Electric field due to infinitely charged plane does not satisfy boundary conditions

Question

The field at the surface of a conductor is always $\frac{\sigma}{\epsilon_0}$.

An infinite conducting plane has two faces, each with a surface charge density $\sigma$.

• The field at the surface is $\frac{\sigma}{\epsilon_0}\hat{y}$, then zero inside the plate and then $\frac{-\sigma}{\epsilon_0}\hat{y}$.
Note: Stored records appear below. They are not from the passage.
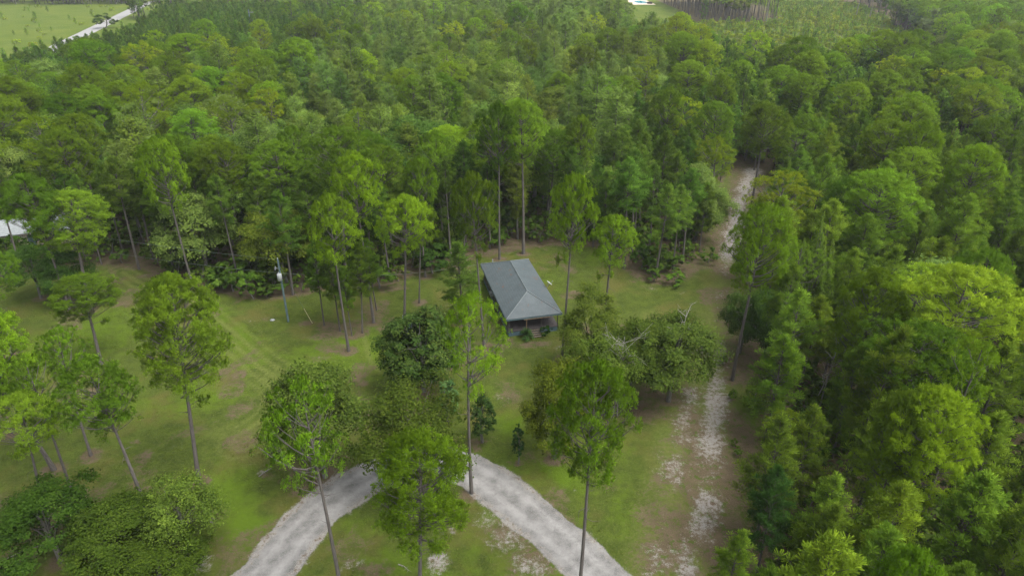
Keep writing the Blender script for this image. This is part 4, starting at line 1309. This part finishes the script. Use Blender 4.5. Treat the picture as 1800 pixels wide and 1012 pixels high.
m.box(((w0 + w1) / 2, l0, .32), (w1 - w0, .06, .64)); m.box((w0, (l0 + l1) / 2, .32), (.06, l1 - l0 - .07, .64))
m.box((w1, (l0 + l1) / 2, .32), (.06, l1 - l0 - .07, .64)); m.box(((w0 + w1) / 2, l1, .32), (w1 - w0, .06, .64))
m.build('skirting', M['blue_paint'], cab)
m = MB(); m.box(((w0 + w1) / 2, (l0 + l1) / 2, .70), (w1 - w0 + .16, l1 - l0 + .16, .10)); m.build('porch_floor', M['deck'], cab)
m = MB()
m.box((w0 + .10, (3.6 + l1) / 2, 1.66), (.10, l1 - 3.6, 1.80)); m.box((w1 - .95, (3.6 + l1) / 2, 1.66), (.10, l1 - 3.6, 1.80))
m.box(((w0 + w1) / 2 - .4, 3.65, 1.66), (w1 - w0 - 1.2, .10, 1.80)); m.box(((w0 + w1) / 2 - .4, l1 - .06, 1.66), (w1 - w0 - 1.2, .10, 1.80))
m.box(((w0 + w1) / 2, (l0 + l1) / 2, 2.585), (w1 - w0, l1 - l0, .05))
wall = m.build('wall', M['wall'], cab)
for yy_ in (6.0, 9.2, 13.0):
    m = MB(); m.box((w0 + .035, yy_, 1.75), (.04, 1.0, 1.0)); wn_ = m.build('window', M['white'], cab)
    m = MB(); m.box((w0 + .012, yy_, 1.75), (.02, .84, .84)); m.build('pane', M['glass'], wn_)
m = MB(); m.box((3.5, 3.58, 1.72), (.92, .05, 1.85)); d_ = m.build('door', M['dark_wood'], cab)
m = MB(); m.box((3.86, 3.54, 1.7), (.05, .05, .12)); m.build('handle', M['steel'], d_)
for k, (px_, py_, mt) in enumerate(((w0 + .05, l0 + .05, 'wall'), (2.75, l0 + .05, 'tan_wood'), (4.7, l0 + .05, 'dark_wood'), (w1 - .05, l0 + .05, 'dark_wood'), (w1 - .05, 4.2, 'dark_wood'), (w1 - .05, 8.4, 'dark_wood'), (w1 - .05, 12.6, 'dark_wood'), (w0 + .05, 2.2, 'wall'))):
    m = MB(); m.box((px_, py_, 1.66), (.10, .10, 1.82)); m.build('post', M[mt], cab)
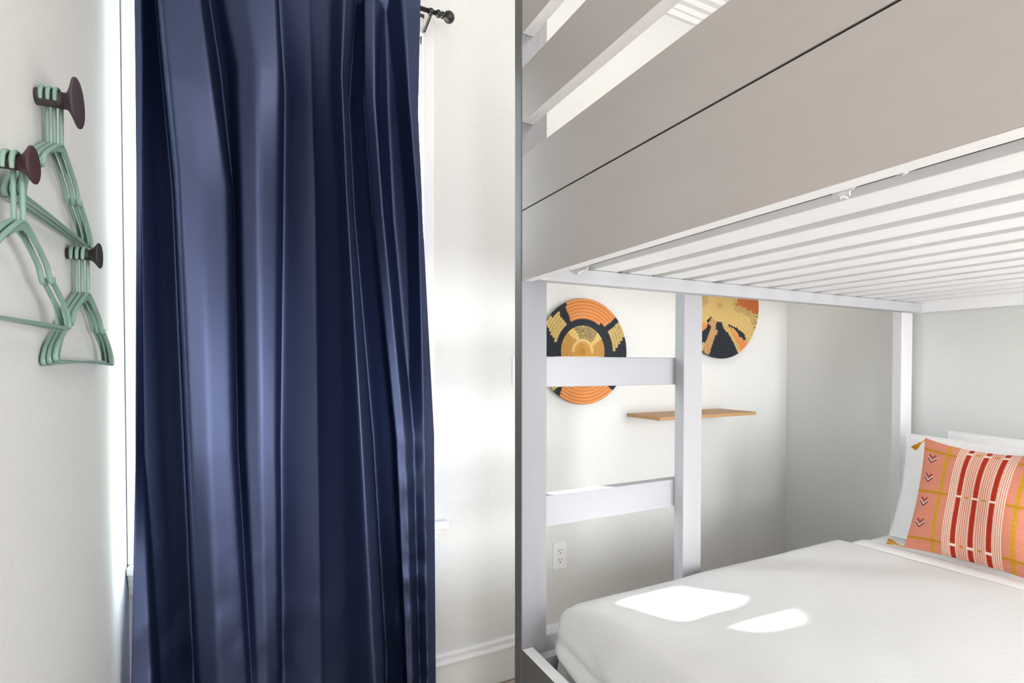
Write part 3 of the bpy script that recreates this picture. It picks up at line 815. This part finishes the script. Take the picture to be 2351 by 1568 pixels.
obj('cover_plate', box_bm(-0.036, 0.036, -0.007, 0.0, -0.064, 0.064, 0.002), M['white_plastic'], sw)
obj('toggle', box_bm(-0.016, 0.016, -0.010, -0.006, -0.033, 0.033, 0.002), M['white_plastic'], sw)

# ------------------------------------------------------------ hooks and hangers on the near-side wall
HOOKS = [  # Y, Z, disc radius, shaft radius, protrusion, label
    (1.276, 1.886, 0.0455, 0.0150, 0.063, 'large dark brown trumpet knob, highest of the three wall hooks', 3),
    (1.044, 1.690, 0.0280, 0.0110, 0.060, 'reddish brown wall knob lowest to the front, partly cut by the frame edge', 2),
    (1.450, 1.628, 0.0275, 0.0115, 0.059, 'small charcoal wall knob nearest the curtain', 3),
]
def hook(y, z, rd, rs, pr, lab, mk):
    root = thing('wall_hook', lab, 'hook', (XL, y, z), group='round wall knobs')
    obj('shaft', lathe_bm([(0.0, rs * 1.02), (0.004, rs * 1.02), (pr * 0.45, rs * 0.98), (pr * 0.70, rs)], 'X', 40), mk, root, True)
    prof = [(pr * 0.68, rs), (pr * 0.73, rs * 1.04)]
    for k in range(1, 9):
        t = k / 8; prof.append((pr * (0.73 + 0.22 * t), rs * 1.04 + (rd - rs * 1.04) * t ** 1.25))
    prof += [(pr * 0.985, rd), (pr, rd - 0.0015), (pr + 0.0004, rd * 0.5), (pr - 0.0002, 0.001)]
    obj('knob_disc', lathe_bm(prof, 'X', 56), mk, root, True)
for k_, h_ in enumerate(HOOKS): hook(*h_[:6], M['knob%d' % k_])

def make_hanger(lab, group, rs):
    """origin at the shaft axis; local y runs along the wall, x off the wall"""
    root = thing('coat_hanger', lab, 'hanger', group=group)
    a = 0.0192
    za = -a - 0.060                        # apex height
    hookp = [(0, -a, -0.010), (0, -a, 0.0)] + [(0, -a * math.cos(R(t)), a * math.sin(R(t))) for t in (30, 60, 90, 120, 150)] + [(0, a, 0.0), (0, a, -0.020), (0, a, za + 0.030), (0, a, za + 0.012), (0, a, za)]
    b = sweep(smooth_path(hookp, 5), 0.0036, 0.0036, n=12, taper=lambda t: 0.8 + 0.2 * min(1, t * 8))
    obj('hook', b, M['mint'], root, True)
    half = [(0.0, 0.0), (0.020, -0.006), (0.060, -0.028), (0.095, -0.050), (0.106, -0.064), (0.116, -0.078), (0.128, -0.079), (0.142, -0.086), (0.172, -0.104), (0.196, -0.122), (0.208, -0.138), (0.211, -0.147), (0.206, -0.153), (0.195, -0.154), (0.10, -0.153)]
    pts = [(0, a + y, za + z) for y, z in half] + [(0, a, za - 0.153)] + [(0, a - y, za + z) for y, z in half[:0:-1]]
    b = sweep(smooth_path(pts, 4, closed=True), 0.0032, 0.0042, closed=True, n=10)
    obj('body', b, M['mint'], root, True)
    # webs: gusset under the apex, blades along the arms and in the tips
    def plate(nm, poly, t=0.0012):
        b = bmesh.new()
        f = [b.verts.new((-t, a + y, za + z)) for y, z in poly]; g = [b.verts.new((t, a + y, za + z)) for y, z in poly]
        b.faces.new(f); b.faces.new(g[::-1])
        for k in range(len(poly)):
            k2 = (k + 1) % len(poly); b.faces.new((f[k], g[k], g[k2], f[k2]))
        bmesh.ops.recalc_face_normals(b, faces=b.faces[:])
        obj(nm, b, M['mint'], root, False)
    plate('gusset', [(0, -0.001), (0.045, -0.021), (0.060, -0.036), (0.030, -0.021), (0.0, -0.013), (-0.030, -0.021), (-0.060, -0.036), (-0.045, -0.021)])
    for sg in (1, -1):
        plate('tip_web', [(sg * y, z) for y, z in ((0.150, -0.091), (0.172, -0.104), (0.196, -0.122), (0.210, -0.147), (0.202, -0.153), (0.190, -0.150), (0.184, -0.132), (0.166, -0.108))])
        obj('strap_notch', box_bm(-0.0035, 0.0035, a + sg * 0.127 - 0.0035, a + sg * 0.127 + 0.0035, za - 0.080, za - 0.068, 0.0012), M['mint'], root)
    return root
def copy_tree(o, parent=None):
    c = o.copy(); C.objects.link(c)
    if parent is not None: c.parent = parent
    for ch in list(o.children): copy_tree(ch, c)
    return c
pos = {3: ['closest to the wall', 'middle one', 'outermost'], 2: ['inner of two', 'outer of two']}
desc = ['on the large top knob', 'on the reddish brown front knob', 'on the small charcoal knob by the curtain']
for hi, (y, z, rd, rs, pr, lab, n) in enumerate(HOOKS):
    src = None
    xs = ([0.0110, 0.0215, 0.0320], [0.0285, 0.0390], [0.0120, 0.0220, 0.0320])[hi]
    for k in range(n):
        lab_ = 'mint plastic coat hanger, %s %s' % (pos[n][k], desc[hi])
        if src is None:
            src = make_hanger(lab_, 'mint coat hangers on the wall knobs', rs); c = src
        else:
            c = copy_tree(src); c['label'] = lab_
        c.location = (XL + xs[k], y, z - (0.0192 - rs - 0.0042))
        yawz = {0: (0, 0, 0), 1: (-1.0, -1.0), 2: (-1.2, -1.2, -1.2)}[hi][k]
        roll = {0: (0.8, 0.2, -0.6), 1: (0.0, 0.9), 2: (1.2, 0.2, -1.0)}[hi][k]
        c.rotation_euler = (R(roll), 0, R(yawz))

# ------------------------------------------------------------ scraps of clear film left on the bunk rail
def film(lab, loc, rot, w, h, seed):
    nx_, ny_ = 16, 10; V = []; F = []
    for i in range(nx_):
        for j in range(ny_):
            u, v = i / (nx_ - 1), j / (ny_ - 1)
            rag = 0.75 + 0.35 * noise.noise(Vector((u * 5, seed, 0)))
            V.append(((u - 0.5) * w * (1 - 0.35 * v), noise.noise(Vector((u * 4, v * 4, seed))) * 0.014 * v + 0.004 * v, -v * h * rag * math.sin(math.pi * min(1, max(0.06, u)) ) ** 0.6))
    for i in range(nx_ - 1):
        for j in range(ny_ - 1):
            a = i * ny_ + j; F.append((a, a + ny_, a + ny_ + 1, a + 1))
    o = obj('plastic_film_scrap', (V, F), M['film'], None, True)
    sm = o.modifiers.new('t', 'SOLIDIFY'); sm.thickness = 0.0006
    o.location = loc; o.rotation_euler = rot
    tag(o, lab, 'plastic scrap', 'scraps of clear film under the bunk rail')
film('crumpled clear film scrap at the corner where the bunk rail meets the ladder end', (0.800, 1.17, 1.652), (0, 0, R(90)), 0.13, 0.030, 1)
film('larger clear film scrap hanging midway along the underside edge of the grey panel', (0.800, 0.475, 1.652), (0, 0, R(90)), 0.050, 0.026, 5)
film('tiny clear film scrap on the panel edge nearest the camera', (0.800, 0.395, 1.652), (0, 0, R(90)), 0.035, 0.012, 8)
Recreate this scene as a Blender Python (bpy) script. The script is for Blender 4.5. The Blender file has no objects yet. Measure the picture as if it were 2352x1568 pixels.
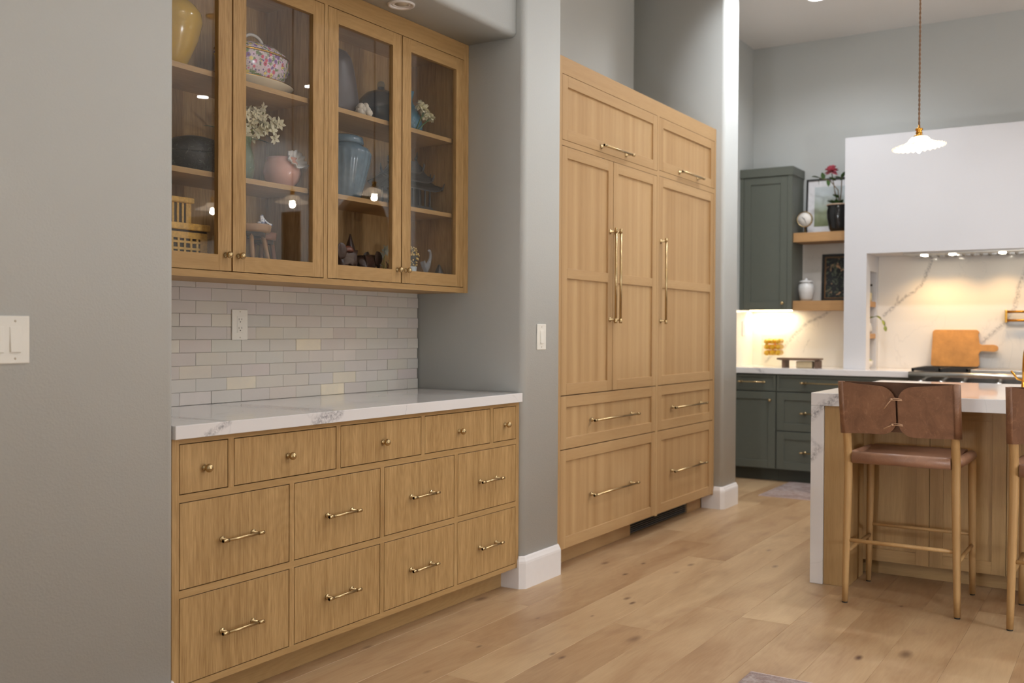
import bpy, bmesh, math, random
from mathutils import Vector, Matrix

random.seed(11)
PI = math.pi
scene = bpy.context.scene
COL = scene.collection

# ------------------------------------------------------------------ camera, world, exposure
cam_data = bpy.data.cameras.new('camera')
cam = bpy.data.objects.new('camera', cam_data)
COL.objects.link(cam)
cF = Vector((0.845315, 0.534152, -0.011135))
cR = Vector((0.534227, -0.845324, 0.005265))
cU = Vector((0.0066, 0.010399, 0.999924))
cam.matrix_world = Matrix(((cR.x, cU.x, -cF.x, 0), (cR.y, cU.y, -cF.y, 0), (cR.z, cU.z, -cF.z, 1.2044), (0, 0, 0, 1)))
cam_data.sensor_width = 36.0
cam_data.lens = 35.0
cam_data.clip_end = 60
cam_data.dof.use_dof = True
cam_data.dof.focus_distance = 3.7
cam_data.dof.aperture_fstop = 2.8
scene.camera = cam

world = bpy.data.worlds.new('world')
scene.world = world
world.use_nodes = True
world.node_tree.nodes['Background'].inputs[0].default_value = (0.02, 0.025, 0.03, 1)
world.node_tree.nodes['Background'].inputs[1].default_value = 0.3

vs = scene.view_settings
vs.view_transform = 'Standard'
vs.look = 'None'
vs.exposure = -0.1
vs.gamma = 1
vs.use_curve_mapping = False
scene.cycles.use_denoising = True
scene.cycles.max_bounces = 10
scene.cycles.diffuse_bounces = 5
scene.cycles.glossy_bounces = 4
scene.cycles.transparent_max_bounces = 12
scene.cycles.transmission_bounces = 6
scene.cycles.caustics_reflective = False
scene.cycles.caustics_refractive = False
scene.cycles.sample_clamp_indirect = 6

CAN_W = 36.0          # watts of one ceiling downlight
CAN_CONE, CAN_BLEND = 150, 0.6
CAN_ROOM = (0.93, 0.98, 1.04)
CAN_KITCHEN = (0.94, 0.98, 1.04)
FILL_REAR_W = 380.0  # watts of the added fill lamp behind the camera
FILL_SIDE_W, FILL_COL = 380.0, (0.92, 0.98, 1.06)  # watts of the added side fill lamp, colour of both fill lamps
WARM = (1.0, 0.74, 0.42)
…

• This satisfies boundary conditions as the value of the field goes down by $\frac{\sigma}{\epsilon_0}$ at every interface with a free charge density $\sigma$.

Fair enough.

But when we have an infinite plane sheet of charge, the field is $\frac{\sigma}{2\epsilon_0}$. Obviously, this cannot be a conducting surface, which means it must be a dielectric and that this charge is bound. In this case, the electrostatic boundary conditions say that the field below the sheet must be the same. But it goes down by $\frac{\sigma}{\epsilon_0}$

Now my question, why is this so?

I think that there might be another field inside the infinite plate that satisfies boundary conditions, but I can't think of what kind of field this might be or what its magnitude could be. Some help?

Answer 1

A sheet of charge is neither a conductor nor a dielectric. The charges are imagined to be fixed, and there is nothing to polarize. Sometimes a sheet of charge is just a sheet of charge.

The boundary conditions are found from Gauss's Law. The electric field on crossing a sheet of charge changes by $\sigma/\epsilon_0$. This condition is satisfied in both of your examples, the conducting slab and the charged sheet.